«Война уже заставила почувствовать Бунина себя русским. Но это было в плане так сказать земном, политическом, национальном. Теперь, за рубежом, переживая наново свою жизнь… Бунин наново перечувствовал и передумал все таящееся в нем русское, все то, что отобразилось в нем от России и русских. И наряду с «Жизнью Арсеньева» начала расти в этом произведении эпопея России, — это из первой биографической книги «И. А. Бунин. Жизнь и творчество» («Парабола», 1934 год), автор — Кирилл Зайцев.
Господи, как она, эта Россия, непохожа на ту, которую мы знаем по прежним бунинским произведениям! Мрак владел почти без остатка той Россией, прежней, — теперь свет струится от ее образа, воскрешенного гением поэта… Правда высшая сияет в «Жизни Арсеньева»: тут запечатлен лик России не временный и искаженный, а вечный, метафизически просветленный. В соответствии со всем тонусом изложения и Россия Арсеньева как бы одухотворена…»
И потрясающее душу признание, вырвавшееся из души Бунина: «Нет, это неправда — то, что я говорил о готических соборах, об органах: никогда не плакал я в этих соборах так, как в церковке Воздвижения в эти темные и глухие вечера…» Это признание в любви к России!
ГЛАВА XVI
Парижские газеты к 10-летию Советской власти заполнили материалами о ней свои полосы. «Последние новости» писали: «Сейчас установлено и признано почти единогласно: Октябрь в России был неминуем!»

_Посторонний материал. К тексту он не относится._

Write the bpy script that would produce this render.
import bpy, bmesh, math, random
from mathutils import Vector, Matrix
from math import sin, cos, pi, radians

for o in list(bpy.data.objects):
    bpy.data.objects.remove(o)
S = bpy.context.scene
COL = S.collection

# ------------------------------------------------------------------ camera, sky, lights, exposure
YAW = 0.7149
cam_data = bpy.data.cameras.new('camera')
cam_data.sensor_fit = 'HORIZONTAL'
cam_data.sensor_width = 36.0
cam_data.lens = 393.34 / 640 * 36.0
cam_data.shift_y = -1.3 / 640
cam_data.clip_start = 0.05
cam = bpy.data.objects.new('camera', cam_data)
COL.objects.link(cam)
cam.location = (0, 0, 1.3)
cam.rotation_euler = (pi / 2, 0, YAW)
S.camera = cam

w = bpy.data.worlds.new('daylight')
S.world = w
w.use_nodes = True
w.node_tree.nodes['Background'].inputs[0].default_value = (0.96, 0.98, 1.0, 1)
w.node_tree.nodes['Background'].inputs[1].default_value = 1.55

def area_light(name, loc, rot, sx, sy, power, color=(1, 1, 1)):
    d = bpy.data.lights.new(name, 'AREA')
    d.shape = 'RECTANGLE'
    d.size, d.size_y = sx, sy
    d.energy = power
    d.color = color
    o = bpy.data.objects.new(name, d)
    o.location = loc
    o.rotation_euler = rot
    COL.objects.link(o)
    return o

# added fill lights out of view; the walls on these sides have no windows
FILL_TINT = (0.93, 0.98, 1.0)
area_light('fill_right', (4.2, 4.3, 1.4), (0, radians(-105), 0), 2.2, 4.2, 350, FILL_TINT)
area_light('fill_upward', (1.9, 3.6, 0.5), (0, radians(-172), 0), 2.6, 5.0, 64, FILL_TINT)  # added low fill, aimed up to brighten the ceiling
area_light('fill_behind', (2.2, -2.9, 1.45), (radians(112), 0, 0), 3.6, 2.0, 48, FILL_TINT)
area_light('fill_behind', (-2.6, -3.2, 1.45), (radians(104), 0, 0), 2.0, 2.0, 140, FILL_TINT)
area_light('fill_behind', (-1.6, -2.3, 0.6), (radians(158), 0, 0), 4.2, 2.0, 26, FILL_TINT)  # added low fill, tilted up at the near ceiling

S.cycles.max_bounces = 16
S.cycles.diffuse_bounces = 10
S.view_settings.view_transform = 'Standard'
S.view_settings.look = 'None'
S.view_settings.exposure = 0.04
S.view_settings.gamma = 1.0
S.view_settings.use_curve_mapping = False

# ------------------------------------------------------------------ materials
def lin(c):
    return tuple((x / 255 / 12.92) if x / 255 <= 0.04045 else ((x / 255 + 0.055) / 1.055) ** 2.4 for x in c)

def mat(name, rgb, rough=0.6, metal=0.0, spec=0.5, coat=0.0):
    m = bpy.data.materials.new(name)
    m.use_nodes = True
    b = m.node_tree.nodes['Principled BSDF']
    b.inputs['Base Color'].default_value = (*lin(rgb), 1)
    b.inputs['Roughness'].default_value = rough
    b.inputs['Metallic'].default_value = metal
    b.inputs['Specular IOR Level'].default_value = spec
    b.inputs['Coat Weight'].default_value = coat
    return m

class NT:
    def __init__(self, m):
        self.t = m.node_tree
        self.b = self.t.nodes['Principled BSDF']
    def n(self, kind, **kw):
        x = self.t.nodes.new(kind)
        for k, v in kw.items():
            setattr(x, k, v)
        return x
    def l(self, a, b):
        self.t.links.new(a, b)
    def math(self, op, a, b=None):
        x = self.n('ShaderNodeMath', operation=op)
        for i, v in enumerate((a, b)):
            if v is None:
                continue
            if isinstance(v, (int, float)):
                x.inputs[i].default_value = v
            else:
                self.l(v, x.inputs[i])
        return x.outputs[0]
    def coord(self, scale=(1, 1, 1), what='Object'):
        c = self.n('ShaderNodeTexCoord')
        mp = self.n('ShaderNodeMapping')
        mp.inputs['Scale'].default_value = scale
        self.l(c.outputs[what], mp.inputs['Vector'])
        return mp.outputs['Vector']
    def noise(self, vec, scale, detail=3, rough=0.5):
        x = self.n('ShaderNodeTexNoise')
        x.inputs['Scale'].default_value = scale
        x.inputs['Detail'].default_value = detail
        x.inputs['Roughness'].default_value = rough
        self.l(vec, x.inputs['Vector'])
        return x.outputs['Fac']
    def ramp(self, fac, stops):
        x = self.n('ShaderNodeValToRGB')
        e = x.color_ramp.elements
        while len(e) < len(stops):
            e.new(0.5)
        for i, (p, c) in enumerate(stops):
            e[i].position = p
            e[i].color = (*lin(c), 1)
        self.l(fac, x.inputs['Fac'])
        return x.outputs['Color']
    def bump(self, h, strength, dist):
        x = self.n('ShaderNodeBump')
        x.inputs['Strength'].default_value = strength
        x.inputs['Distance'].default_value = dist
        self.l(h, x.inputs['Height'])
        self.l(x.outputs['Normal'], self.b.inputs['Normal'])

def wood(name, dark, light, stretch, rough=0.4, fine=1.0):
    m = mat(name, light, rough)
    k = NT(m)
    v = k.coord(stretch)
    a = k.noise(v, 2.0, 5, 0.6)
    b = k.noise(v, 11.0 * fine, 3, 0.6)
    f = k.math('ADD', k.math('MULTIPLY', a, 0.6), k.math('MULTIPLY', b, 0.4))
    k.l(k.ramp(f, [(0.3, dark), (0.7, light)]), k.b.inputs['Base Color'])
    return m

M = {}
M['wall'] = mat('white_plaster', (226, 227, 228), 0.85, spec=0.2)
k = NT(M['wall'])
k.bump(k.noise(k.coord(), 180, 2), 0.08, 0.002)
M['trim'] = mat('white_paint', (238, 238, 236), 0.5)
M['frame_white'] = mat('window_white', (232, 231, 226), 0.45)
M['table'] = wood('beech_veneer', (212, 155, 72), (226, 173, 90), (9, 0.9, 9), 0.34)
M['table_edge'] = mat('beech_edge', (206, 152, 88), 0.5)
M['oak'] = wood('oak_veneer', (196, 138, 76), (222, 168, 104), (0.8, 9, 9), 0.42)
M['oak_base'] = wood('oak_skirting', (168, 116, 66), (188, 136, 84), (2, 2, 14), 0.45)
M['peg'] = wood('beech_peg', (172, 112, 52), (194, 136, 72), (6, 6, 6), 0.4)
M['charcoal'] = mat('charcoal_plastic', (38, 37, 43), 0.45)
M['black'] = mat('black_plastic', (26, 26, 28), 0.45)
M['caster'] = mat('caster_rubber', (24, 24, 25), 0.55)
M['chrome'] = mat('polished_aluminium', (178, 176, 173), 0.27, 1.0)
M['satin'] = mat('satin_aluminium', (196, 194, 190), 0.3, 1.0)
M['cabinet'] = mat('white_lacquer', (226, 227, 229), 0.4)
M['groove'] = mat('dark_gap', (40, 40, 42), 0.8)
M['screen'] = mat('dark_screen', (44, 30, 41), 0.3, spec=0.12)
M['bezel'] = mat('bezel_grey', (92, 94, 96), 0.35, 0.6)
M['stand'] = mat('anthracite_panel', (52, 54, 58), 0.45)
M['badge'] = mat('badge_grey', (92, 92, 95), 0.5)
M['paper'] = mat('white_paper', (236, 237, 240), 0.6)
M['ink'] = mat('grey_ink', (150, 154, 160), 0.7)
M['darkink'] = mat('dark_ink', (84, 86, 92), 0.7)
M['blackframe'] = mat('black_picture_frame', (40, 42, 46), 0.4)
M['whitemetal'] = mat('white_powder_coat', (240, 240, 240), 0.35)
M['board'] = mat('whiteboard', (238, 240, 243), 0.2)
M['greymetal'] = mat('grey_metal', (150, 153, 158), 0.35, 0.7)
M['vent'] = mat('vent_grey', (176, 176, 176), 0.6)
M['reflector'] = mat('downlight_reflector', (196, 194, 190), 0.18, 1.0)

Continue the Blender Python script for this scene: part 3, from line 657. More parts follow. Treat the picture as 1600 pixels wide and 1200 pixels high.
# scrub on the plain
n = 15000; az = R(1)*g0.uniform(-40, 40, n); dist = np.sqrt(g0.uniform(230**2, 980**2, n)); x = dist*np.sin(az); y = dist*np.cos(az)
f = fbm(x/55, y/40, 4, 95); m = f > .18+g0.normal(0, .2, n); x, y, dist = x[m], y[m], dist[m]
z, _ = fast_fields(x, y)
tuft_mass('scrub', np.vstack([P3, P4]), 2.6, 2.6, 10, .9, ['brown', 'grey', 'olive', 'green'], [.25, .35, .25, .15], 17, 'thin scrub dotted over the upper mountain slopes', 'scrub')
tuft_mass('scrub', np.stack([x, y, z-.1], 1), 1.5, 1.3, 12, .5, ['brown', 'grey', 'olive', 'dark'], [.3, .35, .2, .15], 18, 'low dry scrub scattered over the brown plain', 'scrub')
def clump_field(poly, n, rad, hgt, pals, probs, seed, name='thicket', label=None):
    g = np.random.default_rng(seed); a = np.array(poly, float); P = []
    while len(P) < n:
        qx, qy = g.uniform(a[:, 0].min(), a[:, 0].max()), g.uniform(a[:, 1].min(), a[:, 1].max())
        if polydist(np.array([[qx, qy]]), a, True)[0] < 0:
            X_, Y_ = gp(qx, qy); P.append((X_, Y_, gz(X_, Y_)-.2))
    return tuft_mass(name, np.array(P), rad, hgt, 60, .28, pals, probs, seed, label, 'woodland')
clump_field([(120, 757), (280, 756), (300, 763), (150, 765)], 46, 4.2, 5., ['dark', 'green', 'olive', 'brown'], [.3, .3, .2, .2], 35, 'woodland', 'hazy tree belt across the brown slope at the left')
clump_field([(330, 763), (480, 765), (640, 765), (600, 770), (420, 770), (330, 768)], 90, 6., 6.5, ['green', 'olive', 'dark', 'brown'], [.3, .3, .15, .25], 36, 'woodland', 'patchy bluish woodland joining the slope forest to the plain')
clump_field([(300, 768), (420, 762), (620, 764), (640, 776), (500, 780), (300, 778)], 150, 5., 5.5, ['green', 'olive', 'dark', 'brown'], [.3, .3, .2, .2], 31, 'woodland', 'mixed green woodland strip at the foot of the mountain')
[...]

До Бунина дошла статья «10 лет литературы за рубежом» видного советского критика Дмитрия Горбова, опубликованная в журнале «Печать и революция» (1927, № 8). Автор утверждал: «Когда придет время писать историю литературы нашего периода, встанет вопрос: кто был наиболее крупным художником этого времени? Мы едва ли ошибемся, если скажем, что в ответ на него будут произноситься два имени: Горький и Бунин. Эти художники полярны… Бездна, разделяющая эти два художественных мастерства, — только отражение той бездны, которая легла между двумя социальными мирами, к которым принадлежат эти художники».
Критик высоко оценил писательский дар Бунина, его «утонченное мастерство», отметил, что это слишком большой художник, чтобы лгать. Но «это художник, слишком глубоко сидящий корнями в недрах своего класса» — дворянского, стало быть, чуждый новой России.
В обширной статье, имевшей большой резонанс, был сделан обстоятельный разбор эмигрантской литературы. Упоминание Бунина мы встречаем чуть ли не в каждом абзаце: подчеркивалось его «формальное мастерство», резко критиковалась его позиция. Автор статьи делал выводы: «Бунин, Зайцев, Мережковский, Гиппиус и др. явно дописывают последнюю главу уже законченного периода в развитии русской литературы. Лучшие их произведения — это зеленые побеги, которые продолжает давать дерево, уж срубленное под корень».
— Если я срублен как бесплодная смоковница, — возмущался Иван Алексеевич, — то почему же в России продолжают регулярно выходить мои книги?[16]
Разрешения печатать никогда не спрашивают, гонорары не платят…Но это было полбеды — статья Горбова. Беда пришла позже, спустя несколько месяцев.
Как-то морозным утром, раскрасневшаяся, в обрамлении дорогих мехов к Бунину пожаловала Мария Самойловна. Скинув шубку и поправляя в передней у зеркала прическу, она, глядя мимо Веры Николаевны, тихо сказала:
— Мережковские-то каковы? Показывают всему Парижу какую-то книгу, Алексей Толстой кроет почем зря Ивана Алексеевича…
— Не может быть!
— Еще как может!
Пройдя в гостиную, Мария Самойловна долго молча глядела на Бунина. Наконец, под его недоуменным взглядом, она тоном глубокой грусти произнесла:
— Мои знакомые (назвать не смею их) сказали, что Мережковские всем показывают какую-то книгу… Там что-то плохое о вас Толстой пишет.
— На чужой роток не накинешь платок! — философски произнес Бунин. — И я не червонец, чтобы всем нравиться.
— Уж очень, говорят, ругается…
Она была явно разочарована его спокойствием. Немного помолчали.
— Если хотите, — вдруг быстро сказала Цетлин, кинув на него взгляд из-под длинных ресниц, — я достану у Гиппиус эту книгу.